What to produce: Using the listing below, please gather every line containing the word "scene".

Source data:
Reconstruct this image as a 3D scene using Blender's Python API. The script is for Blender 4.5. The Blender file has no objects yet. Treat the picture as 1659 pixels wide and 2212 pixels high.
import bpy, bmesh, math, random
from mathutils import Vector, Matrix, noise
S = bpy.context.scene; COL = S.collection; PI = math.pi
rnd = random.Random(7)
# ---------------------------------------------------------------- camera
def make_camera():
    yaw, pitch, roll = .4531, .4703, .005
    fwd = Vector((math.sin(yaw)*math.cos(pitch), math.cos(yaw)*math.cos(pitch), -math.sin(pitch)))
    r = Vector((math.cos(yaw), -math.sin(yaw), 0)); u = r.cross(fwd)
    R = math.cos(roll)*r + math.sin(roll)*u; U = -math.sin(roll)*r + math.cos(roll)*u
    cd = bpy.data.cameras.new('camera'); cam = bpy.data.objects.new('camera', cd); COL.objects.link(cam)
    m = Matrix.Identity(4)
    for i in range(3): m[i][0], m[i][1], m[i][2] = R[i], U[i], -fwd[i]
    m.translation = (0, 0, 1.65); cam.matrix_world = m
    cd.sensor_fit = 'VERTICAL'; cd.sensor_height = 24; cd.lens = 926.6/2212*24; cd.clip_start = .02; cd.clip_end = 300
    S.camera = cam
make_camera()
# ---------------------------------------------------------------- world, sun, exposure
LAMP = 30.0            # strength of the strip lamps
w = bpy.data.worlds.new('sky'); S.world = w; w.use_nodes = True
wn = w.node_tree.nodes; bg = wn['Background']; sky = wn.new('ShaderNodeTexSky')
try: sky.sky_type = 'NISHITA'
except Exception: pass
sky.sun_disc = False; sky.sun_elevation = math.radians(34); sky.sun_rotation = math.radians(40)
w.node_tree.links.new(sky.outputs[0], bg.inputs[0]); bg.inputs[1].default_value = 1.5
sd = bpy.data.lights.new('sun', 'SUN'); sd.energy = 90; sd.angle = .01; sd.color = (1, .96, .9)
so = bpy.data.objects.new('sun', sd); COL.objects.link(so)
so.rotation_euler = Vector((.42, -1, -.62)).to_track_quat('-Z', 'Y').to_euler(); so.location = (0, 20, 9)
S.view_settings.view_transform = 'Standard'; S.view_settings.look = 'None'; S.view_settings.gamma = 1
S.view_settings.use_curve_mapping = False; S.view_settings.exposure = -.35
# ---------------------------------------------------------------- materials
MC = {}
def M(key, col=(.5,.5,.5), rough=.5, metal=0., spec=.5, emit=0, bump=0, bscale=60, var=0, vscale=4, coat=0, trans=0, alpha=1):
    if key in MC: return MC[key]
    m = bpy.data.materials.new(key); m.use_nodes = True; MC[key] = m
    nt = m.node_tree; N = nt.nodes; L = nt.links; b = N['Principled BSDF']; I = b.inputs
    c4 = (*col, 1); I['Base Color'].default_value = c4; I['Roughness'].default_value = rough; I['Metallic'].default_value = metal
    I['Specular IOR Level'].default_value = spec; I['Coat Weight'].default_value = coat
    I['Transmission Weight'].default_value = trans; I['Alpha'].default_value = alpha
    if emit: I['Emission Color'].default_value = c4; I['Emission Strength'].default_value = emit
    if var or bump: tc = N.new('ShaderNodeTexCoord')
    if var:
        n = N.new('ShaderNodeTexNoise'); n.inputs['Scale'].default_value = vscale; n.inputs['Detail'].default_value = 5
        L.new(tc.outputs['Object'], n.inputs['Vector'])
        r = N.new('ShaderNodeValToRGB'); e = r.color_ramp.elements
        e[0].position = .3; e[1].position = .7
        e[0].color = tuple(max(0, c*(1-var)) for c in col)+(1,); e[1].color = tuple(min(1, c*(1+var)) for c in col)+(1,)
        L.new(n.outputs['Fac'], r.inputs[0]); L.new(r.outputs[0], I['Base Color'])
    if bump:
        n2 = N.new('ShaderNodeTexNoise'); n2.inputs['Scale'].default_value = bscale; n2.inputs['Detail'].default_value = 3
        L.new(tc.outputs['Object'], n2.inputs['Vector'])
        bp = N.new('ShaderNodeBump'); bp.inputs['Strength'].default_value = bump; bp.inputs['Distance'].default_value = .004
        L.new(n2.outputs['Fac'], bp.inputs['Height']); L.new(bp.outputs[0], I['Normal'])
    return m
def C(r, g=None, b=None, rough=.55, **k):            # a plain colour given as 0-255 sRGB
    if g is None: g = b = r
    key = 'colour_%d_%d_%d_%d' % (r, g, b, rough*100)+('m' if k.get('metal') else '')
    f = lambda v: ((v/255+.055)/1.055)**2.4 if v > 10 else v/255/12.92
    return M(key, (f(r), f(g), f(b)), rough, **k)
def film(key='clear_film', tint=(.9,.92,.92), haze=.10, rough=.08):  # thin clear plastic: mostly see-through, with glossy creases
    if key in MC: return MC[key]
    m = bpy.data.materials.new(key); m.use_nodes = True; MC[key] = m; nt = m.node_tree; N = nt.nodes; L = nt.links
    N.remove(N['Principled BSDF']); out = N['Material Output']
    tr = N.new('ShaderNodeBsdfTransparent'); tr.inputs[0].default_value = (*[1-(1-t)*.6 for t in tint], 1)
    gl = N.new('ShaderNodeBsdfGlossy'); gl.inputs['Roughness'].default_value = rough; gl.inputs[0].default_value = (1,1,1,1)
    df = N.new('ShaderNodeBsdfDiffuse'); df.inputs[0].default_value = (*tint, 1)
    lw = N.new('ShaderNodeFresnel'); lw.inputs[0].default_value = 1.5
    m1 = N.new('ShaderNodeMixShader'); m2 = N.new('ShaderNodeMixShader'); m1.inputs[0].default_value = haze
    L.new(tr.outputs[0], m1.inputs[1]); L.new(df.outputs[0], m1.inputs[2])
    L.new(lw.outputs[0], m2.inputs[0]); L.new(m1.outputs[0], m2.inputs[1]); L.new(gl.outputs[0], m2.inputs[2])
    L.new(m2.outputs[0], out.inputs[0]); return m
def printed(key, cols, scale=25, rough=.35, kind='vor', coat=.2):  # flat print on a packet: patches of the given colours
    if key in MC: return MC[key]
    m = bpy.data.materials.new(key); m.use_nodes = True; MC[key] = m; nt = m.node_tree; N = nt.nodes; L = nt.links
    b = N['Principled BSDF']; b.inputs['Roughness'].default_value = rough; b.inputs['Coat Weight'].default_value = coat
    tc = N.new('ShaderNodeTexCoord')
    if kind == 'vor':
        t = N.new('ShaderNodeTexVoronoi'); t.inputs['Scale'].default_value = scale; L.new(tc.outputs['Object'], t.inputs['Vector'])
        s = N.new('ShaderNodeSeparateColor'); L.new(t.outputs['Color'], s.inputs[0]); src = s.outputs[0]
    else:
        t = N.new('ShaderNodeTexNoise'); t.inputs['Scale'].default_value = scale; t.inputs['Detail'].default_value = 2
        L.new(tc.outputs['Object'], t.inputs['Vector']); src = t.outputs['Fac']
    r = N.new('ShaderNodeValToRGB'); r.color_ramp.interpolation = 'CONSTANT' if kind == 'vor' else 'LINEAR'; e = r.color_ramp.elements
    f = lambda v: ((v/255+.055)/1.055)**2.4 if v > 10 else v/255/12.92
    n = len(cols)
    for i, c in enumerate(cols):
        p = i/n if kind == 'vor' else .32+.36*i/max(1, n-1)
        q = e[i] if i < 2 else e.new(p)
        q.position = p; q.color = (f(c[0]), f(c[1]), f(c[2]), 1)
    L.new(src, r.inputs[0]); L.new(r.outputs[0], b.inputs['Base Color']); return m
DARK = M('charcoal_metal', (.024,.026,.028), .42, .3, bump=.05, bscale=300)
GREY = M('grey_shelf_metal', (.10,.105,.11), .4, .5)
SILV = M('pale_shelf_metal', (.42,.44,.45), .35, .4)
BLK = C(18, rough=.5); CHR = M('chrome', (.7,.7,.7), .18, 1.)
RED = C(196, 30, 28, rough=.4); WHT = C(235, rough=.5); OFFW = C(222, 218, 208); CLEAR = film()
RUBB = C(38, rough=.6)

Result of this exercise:
Reconstruct this image as a 3D scene using Blender's Python API. The script is for Blender 4.5. The Blender file has no objects yet. Treat the picture as 1659 pixels wide and 2212 pixels high.
S = bpy.context.scene; COL = S.collection; PI = math.pi